Di antara contoh kasus dalam masalah ini, misalnya; Seseorang melihat mani di bajunya, namun dia tidak ingat waktu bermimpinya, maka dia harus mandi (besar) menurut pendapat yang terkuat. (As-Syafi’i) berkata dalam kitab ‘Al-Umm’, “Dan diwajibkan mengulangi semua shalat yang telah dia lakukan sejak tidur yang terakhirnya.”

Di antara contohnya juga: Seseorang mandi atau berwudhu, kemudian dia melihat sesuatu yang menghalangi sampainya air, baik berupa adonan atau bahan lainnya, sementara dia tidak mengetahui waktu terjadinya. Maka sesuai kaidah, kejadian tersebut diperkirakan terjadi  setelah dia bersuci, sehingga dia tidak harus mengulangi mandi atau berwudhu. Karena orang yang mengalami suatu peristiwa, maka kapan kejadiannya disandarkan kepada waktu terdekatnya.

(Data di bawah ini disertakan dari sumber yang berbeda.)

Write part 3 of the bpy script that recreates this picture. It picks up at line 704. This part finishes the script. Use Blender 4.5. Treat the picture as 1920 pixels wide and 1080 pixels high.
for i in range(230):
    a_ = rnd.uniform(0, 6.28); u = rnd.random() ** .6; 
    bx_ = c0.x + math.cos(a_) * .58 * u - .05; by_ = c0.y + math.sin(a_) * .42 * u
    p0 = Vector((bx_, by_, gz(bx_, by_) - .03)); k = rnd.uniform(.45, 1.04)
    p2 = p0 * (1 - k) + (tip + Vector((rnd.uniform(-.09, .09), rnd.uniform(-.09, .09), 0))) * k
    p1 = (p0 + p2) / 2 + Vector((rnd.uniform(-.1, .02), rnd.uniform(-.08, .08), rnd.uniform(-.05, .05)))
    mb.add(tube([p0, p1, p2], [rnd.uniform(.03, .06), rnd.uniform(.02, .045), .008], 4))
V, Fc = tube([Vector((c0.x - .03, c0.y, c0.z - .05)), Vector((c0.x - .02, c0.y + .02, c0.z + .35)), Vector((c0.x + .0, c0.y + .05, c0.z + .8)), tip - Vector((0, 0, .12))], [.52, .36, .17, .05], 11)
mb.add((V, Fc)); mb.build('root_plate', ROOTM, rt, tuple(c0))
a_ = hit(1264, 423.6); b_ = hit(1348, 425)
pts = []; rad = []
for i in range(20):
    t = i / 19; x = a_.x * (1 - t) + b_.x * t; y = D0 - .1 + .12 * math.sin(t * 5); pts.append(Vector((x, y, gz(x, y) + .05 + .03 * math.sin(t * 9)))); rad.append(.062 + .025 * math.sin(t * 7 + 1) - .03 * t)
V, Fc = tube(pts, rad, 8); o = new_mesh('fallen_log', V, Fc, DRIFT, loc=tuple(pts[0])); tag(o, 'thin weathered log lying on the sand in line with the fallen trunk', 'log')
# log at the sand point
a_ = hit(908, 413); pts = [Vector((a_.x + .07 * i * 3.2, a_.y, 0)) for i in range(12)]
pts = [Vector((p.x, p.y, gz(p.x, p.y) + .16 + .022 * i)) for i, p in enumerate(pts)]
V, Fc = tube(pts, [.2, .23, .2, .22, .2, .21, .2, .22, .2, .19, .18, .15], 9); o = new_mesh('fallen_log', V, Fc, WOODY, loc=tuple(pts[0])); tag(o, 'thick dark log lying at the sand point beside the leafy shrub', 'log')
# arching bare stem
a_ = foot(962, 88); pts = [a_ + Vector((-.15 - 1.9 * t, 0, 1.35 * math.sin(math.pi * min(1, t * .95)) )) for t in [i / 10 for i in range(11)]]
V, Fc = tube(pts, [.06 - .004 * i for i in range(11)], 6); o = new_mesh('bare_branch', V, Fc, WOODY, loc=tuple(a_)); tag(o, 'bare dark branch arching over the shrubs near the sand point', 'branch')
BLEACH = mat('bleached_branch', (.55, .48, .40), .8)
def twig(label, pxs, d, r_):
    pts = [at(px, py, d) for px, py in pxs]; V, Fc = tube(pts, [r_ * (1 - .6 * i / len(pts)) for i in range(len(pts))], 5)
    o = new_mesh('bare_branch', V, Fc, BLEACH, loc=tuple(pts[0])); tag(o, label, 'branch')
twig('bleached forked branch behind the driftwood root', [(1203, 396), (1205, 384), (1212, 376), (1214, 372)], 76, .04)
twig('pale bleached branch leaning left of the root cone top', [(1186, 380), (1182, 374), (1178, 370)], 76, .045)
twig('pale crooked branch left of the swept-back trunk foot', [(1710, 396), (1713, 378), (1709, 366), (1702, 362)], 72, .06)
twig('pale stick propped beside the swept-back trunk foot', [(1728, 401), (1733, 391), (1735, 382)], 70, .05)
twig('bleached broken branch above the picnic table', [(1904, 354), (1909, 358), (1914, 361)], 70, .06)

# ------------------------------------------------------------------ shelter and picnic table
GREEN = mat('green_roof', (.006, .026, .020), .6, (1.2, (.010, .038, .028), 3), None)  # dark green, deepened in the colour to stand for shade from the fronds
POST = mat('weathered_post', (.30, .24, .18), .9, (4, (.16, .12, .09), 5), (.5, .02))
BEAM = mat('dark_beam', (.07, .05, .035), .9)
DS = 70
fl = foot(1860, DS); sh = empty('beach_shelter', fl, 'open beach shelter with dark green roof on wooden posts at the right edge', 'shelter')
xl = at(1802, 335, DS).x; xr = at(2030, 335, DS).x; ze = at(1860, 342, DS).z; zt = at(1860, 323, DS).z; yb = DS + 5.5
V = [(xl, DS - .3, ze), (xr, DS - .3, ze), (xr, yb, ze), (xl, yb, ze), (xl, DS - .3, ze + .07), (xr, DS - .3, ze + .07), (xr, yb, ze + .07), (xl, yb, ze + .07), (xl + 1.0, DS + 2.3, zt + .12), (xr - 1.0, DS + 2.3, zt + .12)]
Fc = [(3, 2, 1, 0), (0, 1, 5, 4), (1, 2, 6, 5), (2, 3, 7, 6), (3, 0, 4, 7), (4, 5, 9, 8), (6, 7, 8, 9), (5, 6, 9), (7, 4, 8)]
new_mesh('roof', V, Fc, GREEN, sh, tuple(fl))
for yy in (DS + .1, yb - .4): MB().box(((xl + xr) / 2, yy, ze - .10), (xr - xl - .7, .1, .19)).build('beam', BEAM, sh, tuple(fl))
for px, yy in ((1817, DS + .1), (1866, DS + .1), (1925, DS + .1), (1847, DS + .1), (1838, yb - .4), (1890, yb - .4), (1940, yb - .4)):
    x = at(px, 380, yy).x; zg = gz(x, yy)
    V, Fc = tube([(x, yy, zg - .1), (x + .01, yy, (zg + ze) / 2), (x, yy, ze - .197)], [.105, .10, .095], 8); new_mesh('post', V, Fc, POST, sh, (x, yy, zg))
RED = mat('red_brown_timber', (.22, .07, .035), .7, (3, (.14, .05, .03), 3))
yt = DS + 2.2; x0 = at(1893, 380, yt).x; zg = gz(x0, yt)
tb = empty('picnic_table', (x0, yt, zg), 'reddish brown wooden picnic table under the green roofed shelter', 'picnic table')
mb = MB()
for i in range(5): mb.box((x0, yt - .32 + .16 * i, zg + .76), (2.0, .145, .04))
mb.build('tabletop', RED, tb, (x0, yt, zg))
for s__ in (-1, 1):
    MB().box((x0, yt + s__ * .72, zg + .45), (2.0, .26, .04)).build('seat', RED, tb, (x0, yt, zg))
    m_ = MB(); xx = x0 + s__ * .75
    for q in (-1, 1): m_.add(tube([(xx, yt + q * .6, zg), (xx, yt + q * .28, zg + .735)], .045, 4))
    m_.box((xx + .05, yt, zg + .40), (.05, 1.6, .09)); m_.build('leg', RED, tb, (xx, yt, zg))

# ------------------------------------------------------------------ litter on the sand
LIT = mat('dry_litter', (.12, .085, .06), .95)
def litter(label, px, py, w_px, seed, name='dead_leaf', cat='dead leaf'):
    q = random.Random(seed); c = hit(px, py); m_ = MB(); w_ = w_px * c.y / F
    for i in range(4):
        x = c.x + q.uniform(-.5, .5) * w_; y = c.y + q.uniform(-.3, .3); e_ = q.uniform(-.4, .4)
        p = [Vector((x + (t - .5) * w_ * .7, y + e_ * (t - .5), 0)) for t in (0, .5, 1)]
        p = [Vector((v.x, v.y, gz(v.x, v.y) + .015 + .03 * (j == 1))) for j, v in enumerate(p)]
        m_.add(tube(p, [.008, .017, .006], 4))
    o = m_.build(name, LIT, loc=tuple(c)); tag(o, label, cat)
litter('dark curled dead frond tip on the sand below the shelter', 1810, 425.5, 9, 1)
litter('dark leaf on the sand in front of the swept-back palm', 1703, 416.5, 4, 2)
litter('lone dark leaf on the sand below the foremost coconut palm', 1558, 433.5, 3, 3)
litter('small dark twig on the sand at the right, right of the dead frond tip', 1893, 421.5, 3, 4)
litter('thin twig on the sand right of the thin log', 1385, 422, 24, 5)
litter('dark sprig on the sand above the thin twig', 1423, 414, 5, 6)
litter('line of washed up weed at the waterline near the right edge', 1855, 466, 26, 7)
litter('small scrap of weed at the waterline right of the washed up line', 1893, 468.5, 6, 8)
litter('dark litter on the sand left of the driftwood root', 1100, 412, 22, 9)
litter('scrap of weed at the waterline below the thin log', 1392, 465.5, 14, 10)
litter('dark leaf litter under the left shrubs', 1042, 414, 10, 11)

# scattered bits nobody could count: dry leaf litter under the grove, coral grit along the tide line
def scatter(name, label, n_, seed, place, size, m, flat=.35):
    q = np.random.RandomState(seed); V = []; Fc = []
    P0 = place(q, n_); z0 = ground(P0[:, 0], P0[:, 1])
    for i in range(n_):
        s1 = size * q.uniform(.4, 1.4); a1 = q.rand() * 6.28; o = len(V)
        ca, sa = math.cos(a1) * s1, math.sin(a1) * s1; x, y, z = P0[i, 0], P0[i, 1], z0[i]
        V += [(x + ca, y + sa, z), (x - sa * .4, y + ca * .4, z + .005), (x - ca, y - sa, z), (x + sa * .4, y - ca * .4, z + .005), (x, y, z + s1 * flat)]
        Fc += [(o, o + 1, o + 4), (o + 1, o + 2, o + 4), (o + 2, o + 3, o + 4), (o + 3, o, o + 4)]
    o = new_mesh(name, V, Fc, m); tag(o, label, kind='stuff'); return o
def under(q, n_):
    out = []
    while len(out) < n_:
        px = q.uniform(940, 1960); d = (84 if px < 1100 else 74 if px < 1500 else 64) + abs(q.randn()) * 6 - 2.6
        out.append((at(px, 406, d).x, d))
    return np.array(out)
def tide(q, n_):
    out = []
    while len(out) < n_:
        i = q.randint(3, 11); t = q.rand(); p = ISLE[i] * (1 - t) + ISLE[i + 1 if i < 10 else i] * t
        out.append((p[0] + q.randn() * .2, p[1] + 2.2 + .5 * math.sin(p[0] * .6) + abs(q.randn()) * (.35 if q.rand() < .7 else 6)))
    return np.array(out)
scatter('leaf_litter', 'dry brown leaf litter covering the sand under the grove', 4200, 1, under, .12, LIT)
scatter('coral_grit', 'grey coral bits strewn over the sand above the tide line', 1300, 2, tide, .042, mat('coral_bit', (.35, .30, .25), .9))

Silakan lihat kitab ‘Gomzu Uyunil A-Bashoir Fi syarkhi Al-Asybah wan naza’ir, (1/217). Durorul Hukkam Fi Syarkh Majallatul Ahkam, (1/28).

Akan tetapi kalau ada petunjuk yang menunjukkan bahwa peristiwa tersebut telah terjadi pada waktu sebelumnya yang lebih lama, maka dia berpatokan dengan hal tersebut.

Di antara contoh hal itu, kalau diketahui pada barang yang telah dijual ada catat setelah berada di tangan  pembeli, sementara penjual beralasan bahwa hal itu  terjadi ketika barang sudah ada di pembeli, sedangkan pembeli menuduh terjadinya ketika berada pada penjual namun tidak ada bukti pada keduanya. Maka pendapat (yang diambil) adalah yang menduga bahwa kejadiannya di waktu yang terdekat, dalam hal ini adalah pendapat penjual plus diambil sumpahnya, sehingga terjadinya cacat tersebut dianggap saat barang berada di tangan pembeli. Kecuali kalau cacatnya itu memang dari bentuk awalnya yang tidak mungkin terjadi seperti itu di tangan pembeli.” (Silakan lihat Mausu’atul Qowaid, (1/113).

Kedua:

Keluarnya cairan merupakan perkara yang biasa terjadi pada Wanita. Dia lebih sering dibandingkan dengan keluarnya madzi.  Cairan yang keluar dari kemaluan (wanita) itu suci, akan tetapi dia dapat membatalkan wudhu, berbeda dengan mazi, dia termasuk najis.

Terdapat penjelasan perbedaan antara cairan, madzi dan mani dalam jawaban soal no. (257369) di dalamnya dijelaskan bahwa siapa yang rancu dari urusan ini, maka dia diperbolehkan untuk memilihnya, dan menjadikan hukum pada salah satunya, dan ini adalah mazhab Syafiiyyah, dan hal ini lebih layak terutama bagi orang yang  mengalami was-was.

Dalam kitab Mugni Al-Muhtaj, (1/215) dikatakan, “Kalau ada kemungkinan sesuatu yang keluar itu mani atau lainnya seperti wadi atau madzi, maka dipilih di antara keduanya menurut pendapat yang menjadi sandaran. Kalau dia anggap itu mani, maka dia harus mandi. Atau dia berpendapat yang lainnya (selain mani), maka cukup berwudu dan membersihkan anggota tubuh yang terkena, karena kalau dia bersuci sesuai  pandangan terhadap salah satunya, maka dia dianggap suci secara yakin. Dan kemungkinan yang lainnya tidak berlaku dan tidak dipertentangkan.”